Check this one out:
Tim Wunder
tim
Mon May 17 11:43:13 PDT 2004
In fact, (as I understand it) many of the Apple changes have made their
way into the 3.1 branch of KDECVS and will be included in the released
3.1. Still more are being applied solely to HEAD.
That Apple is creating a browser based on KHTML can only be a good thing
for linux, regardless of one's opinion of KDE, or even Konqueror. How
long will it be before someone creates a linux browser-only project
based on KHTML in much the same vein as Galeon, or Phoenix does with Gecko?
On 1/16/2003 9:14 AM, someone claiming to be Matthew Carpenter wrote:
> Konq-fan or not, anything that drags developers out of their little "It's
> an IE world afterall" chorus is a good thing for us. The browser is using
> the KHTML engine, which (having run both KDE2.2.1 and KDE3 quite a bit)
> has improved a good deal over the last year or so. What that means is
> that KHTML will have a lot more pressure to be good and trim.
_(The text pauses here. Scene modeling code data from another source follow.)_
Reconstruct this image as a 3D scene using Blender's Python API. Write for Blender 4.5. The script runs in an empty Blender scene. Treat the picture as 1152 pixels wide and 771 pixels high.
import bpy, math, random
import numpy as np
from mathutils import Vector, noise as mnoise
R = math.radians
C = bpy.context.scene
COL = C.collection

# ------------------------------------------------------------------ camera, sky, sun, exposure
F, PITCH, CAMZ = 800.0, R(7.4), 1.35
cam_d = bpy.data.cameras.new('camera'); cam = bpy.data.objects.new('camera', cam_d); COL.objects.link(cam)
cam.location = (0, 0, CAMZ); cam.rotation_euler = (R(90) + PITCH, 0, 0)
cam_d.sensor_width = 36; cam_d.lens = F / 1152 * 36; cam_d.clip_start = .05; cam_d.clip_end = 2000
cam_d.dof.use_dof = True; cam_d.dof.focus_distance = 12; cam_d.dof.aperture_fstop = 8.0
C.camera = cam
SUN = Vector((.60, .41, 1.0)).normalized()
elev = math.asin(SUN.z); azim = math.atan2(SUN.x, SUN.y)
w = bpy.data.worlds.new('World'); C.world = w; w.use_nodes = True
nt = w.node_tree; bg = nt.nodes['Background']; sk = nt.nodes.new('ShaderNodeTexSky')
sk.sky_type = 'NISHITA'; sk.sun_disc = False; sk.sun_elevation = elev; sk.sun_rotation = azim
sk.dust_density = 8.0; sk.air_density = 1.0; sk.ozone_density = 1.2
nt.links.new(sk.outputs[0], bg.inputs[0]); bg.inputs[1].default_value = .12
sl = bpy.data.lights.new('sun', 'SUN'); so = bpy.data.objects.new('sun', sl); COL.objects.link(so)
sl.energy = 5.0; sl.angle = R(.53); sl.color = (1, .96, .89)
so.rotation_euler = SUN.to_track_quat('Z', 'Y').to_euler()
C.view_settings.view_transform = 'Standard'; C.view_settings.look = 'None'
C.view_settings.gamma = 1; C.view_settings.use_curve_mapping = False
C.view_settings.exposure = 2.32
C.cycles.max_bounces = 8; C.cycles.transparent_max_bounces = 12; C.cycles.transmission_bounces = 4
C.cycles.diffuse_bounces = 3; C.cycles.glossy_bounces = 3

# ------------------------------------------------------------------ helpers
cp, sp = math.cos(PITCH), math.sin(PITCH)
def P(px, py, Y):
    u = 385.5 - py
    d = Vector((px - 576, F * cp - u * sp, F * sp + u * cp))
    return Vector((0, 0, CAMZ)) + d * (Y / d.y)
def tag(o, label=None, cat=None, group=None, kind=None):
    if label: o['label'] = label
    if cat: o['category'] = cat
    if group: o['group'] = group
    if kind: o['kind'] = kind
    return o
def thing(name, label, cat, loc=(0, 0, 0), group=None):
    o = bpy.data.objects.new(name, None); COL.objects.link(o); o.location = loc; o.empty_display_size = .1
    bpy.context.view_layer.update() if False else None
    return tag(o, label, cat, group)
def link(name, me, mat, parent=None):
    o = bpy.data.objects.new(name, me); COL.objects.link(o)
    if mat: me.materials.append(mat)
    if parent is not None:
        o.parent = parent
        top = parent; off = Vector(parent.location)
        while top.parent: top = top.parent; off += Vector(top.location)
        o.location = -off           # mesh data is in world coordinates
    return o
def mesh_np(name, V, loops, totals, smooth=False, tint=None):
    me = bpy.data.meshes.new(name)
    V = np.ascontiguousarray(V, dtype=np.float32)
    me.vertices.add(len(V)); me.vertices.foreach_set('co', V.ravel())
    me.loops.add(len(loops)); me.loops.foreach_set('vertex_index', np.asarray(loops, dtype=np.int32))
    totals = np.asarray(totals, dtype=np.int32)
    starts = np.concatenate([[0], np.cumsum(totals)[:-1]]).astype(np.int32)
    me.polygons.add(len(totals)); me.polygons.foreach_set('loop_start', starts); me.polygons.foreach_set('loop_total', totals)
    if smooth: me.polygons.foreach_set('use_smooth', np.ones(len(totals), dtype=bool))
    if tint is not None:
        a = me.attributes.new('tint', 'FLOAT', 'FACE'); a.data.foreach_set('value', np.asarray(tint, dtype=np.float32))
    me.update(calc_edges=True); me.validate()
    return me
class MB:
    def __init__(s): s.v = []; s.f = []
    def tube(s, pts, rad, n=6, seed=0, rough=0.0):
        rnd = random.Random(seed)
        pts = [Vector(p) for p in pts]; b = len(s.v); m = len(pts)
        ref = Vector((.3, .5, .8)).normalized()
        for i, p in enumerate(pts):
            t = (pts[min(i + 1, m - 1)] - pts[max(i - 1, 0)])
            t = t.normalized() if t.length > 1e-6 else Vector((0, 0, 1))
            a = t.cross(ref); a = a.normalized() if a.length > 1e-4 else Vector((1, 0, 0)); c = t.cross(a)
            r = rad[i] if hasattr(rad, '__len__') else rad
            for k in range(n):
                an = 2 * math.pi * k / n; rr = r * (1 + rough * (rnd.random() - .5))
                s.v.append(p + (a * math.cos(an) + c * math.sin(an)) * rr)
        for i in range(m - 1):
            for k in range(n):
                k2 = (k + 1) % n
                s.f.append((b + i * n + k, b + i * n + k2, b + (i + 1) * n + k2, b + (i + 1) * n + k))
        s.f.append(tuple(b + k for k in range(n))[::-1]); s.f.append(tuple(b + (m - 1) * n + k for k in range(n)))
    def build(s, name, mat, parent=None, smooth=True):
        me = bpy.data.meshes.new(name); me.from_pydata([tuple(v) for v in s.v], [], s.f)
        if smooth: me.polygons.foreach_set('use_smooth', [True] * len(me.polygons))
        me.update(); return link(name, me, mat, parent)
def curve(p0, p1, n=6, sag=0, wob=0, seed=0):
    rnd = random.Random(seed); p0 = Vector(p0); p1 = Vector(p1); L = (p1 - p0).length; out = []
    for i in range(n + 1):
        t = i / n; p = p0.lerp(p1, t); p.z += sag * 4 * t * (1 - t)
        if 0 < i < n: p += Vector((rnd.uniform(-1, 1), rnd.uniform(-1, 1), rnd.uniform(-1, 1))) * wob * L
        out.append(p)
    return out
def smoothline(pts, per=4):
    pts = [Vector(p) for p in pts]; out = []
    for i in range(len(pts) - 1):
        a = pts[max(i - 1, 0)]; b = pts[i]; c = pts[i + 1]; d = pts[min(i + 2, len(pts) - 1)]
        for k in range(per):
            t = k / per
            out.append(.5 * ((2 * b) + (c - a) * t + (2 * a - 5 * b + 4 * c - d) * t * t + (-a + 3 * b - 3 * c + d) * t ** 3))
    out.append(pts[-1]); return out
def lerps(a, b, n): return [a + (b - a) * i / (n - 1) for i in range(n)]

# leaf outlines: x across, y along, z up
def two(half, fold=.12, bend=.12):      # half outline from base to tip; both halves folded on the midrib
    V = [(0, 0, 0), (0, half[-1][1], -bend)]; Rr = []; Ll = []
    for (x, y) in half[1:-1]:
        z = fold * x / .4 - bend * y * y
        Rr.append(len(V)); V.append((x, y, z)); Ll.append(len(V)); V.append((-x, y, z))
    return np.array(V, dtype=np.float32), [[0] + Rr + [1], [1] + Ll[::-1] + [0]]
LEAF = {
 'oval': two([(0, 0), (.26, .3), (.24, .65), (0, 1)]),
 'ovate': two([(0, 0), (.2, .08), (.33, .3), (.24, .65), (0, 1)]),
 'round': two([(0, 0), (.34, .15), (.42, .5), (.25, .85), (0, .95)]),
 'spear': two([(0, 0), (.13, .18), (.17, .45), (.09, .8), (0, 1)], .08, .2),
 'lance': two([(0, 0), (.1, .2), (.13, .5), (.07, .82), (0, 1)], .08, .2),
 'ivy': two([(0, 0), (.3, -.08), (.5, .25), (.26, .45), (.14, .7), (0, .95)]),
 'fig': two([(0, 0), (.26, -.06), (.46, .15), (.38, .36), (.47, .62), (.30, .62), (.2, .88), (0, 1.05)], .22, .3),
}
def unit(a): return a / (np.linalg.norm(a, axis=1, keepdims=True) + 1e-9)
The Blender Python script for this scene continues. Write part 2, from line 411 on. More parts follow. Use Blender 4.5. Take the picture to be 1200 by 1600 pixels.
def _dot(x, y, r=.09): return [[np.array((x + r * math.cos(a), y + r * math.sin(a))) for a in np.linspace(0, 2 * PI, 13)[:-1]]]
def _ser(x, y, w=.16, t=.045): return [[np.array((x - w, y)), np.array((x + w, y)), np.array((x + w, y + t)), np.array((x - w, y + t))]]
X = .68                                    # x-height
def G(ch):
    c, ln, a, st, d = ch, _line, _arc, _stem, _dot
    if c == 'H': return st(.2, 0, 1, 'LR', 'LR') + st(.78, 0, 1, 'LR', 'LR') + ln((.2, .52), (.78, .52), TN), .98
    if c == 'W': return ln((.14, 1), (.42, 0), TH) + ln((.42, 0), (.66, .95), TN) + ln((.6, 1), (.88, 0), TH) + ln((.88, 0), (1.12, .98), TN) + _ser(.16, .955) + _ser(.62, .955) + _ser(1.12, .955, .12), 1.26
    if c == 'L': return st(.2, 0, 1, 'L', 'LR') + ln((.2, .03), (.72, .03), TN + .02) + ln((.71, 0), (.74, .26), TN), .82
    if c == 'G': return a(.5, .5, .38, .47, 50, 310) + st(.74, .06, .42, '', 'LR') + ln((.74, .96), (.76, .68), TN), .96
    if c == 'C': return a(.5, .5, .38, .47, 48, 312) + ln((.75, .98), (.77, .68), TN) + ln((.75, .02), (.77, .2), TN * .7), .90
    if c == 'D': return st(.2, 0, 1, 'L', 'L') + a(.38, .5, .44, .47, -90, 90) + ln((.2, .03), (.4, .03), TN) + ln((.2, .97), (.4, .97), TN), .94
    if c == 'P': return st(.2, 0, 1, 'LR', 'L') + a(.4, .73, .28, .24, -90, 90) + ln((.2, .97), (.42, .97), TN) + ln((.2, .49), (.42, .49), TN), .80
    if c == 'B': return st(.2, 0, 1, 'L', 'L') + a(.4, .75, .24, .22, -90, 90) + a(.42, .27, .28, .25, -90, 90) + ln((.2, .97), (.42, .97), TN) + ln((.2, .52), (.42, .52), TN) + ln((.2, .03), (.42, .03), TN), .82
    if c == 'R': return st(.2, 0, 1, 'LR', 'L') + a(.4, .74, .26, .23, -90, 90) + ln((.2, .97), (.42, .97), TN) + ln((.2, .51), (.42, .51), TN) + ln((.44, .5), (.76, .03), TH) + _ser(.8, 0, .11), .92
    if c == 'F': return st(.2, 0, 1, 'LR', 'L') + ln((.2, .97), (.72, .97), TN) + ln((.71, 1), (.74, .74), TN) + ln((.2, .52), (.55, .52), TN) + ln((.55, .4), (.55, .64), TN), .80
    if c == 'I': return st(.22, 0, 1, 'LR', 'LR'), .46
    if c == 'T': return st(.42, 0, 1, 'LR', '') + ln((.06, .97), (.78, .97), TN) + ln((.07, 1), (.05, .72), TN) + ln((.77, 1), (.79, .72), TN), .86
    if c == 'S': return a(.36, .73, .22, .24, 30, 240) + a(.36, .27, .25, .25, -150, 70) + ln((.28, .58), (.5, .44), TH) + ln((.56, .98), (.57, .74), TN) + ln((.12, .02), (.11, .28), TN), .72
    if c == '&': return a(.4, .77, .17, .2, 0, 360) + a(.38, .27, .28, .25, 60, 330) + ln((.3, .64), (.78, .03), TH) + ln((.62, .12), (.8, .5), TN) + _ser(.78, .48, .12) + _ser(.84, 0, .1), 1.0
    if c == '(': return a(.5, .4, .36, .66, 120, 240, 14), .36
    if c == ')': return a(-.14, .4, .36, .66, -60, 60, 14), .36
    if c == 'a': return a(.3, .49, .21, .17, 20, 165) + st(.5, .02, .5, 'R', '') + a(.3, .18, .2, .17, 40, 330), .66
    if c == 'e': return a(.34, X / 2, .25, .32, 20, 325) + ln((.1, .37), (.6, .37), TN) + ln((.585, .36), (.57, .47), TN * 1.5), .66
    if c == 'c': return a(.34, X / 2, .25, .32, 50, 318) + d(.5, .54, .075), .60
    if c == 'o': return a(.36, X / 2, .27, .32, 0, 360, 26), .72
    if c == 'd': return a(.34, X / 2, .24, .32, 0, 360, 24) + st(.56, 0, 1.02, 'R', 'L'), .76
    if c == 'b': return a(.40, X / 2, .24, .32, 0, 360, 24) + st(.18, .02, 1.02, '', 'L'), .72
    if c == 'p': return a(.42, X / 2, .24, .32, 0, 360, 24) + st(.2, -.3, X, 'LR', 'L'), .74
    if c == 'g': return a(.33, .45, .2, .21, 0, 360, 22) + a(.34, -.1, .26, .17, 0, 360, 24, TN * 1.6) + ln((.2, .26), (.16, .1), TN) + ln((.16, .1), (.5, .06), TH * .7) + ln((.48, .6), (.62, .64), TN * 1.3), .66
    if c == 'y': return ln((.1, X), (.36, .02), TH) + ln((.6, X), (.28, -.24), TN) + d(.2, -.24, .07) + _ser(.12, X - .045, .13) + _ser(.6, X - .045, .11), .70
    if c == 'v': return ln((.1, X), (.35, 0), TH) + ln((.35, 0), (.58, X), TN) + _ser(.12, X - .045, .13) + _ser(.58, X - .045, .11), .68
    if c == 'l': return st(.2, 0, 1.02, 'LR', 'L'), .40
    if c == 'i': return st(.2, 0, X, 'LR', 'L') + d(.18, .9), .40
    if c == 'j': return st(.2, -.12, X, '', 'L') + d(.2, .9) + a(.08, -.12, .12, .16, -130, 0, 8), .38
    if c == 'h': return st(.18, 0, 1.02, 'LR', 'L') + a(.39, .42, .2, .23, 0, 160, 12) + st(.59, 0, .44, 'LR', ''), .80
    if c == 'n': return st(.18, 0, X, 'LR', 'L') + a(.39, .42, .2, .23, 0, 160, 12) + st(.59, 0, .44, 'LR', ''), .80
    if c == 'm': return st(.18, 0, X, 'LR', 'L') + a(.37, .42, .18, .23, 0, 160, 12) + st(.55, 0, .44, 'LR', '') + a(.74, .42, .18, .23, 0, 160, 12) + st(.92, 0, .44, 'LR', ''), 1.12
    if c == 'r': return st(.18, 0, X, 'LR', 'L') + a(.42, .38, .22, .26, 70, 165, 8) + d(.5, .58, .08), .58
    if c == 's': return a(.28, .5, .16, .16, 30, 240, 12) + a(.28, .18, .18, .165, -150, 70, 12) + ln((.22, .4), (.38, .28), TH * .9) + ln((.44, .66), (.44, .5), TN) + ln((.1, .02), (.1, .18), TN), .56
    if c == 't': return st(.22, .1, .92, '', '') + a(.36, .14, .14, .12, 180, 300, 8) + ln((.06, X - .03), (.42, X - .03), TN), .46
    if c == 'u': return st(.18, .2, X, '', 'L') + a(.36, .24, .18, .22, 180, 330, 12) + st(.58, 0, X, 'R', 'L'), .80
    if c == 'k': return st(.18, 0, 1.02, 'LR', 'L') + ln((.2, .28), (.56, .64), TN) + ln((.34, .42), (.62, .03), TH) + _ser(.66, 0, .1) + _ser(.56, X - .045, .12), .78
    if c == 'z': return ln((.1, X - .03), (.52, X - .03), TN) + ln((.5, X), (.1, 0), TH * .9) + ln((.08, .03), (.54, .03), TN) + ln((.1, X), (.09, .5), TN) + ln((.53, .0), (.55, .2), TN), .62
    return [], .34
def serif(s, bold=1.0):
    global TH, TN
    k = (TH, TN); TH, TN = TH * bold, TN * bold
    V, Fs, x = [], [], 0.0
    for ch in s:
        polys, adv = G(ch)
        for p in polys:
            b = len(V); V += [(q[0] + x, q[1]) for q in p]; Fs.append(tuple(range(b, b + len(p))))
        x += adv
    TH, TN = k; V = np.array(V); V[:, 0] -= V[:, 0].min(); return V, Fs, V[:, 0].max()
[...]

> Standards-compliance is a key point for the Mac team and they've pushed
> back quite a bit to the KHTML team to fix non-compliant items. Konqueror
> in 3.0.3 isn't perfect, but it does a lot of the IE-pages better than
> Mozilla or Netscape. Still, there are things I need NS or Moz for. I'm
> just happy that they've improved it since the 2.2.1 days (which is what
> I'm using on this machine).
>
>
> On Wed, 15 Jan 2003 17:48:28 -0500
> "Brett I. Holcomb" <brettholcomb at charter.net> wrote:
>
>
>>Interesting. No way do I want to return to Windows, er KDE but it would
>>be nice it a browser like that would be available for Linux. I guess I
>>could check and see what merging Konq would drag in to run under xfce.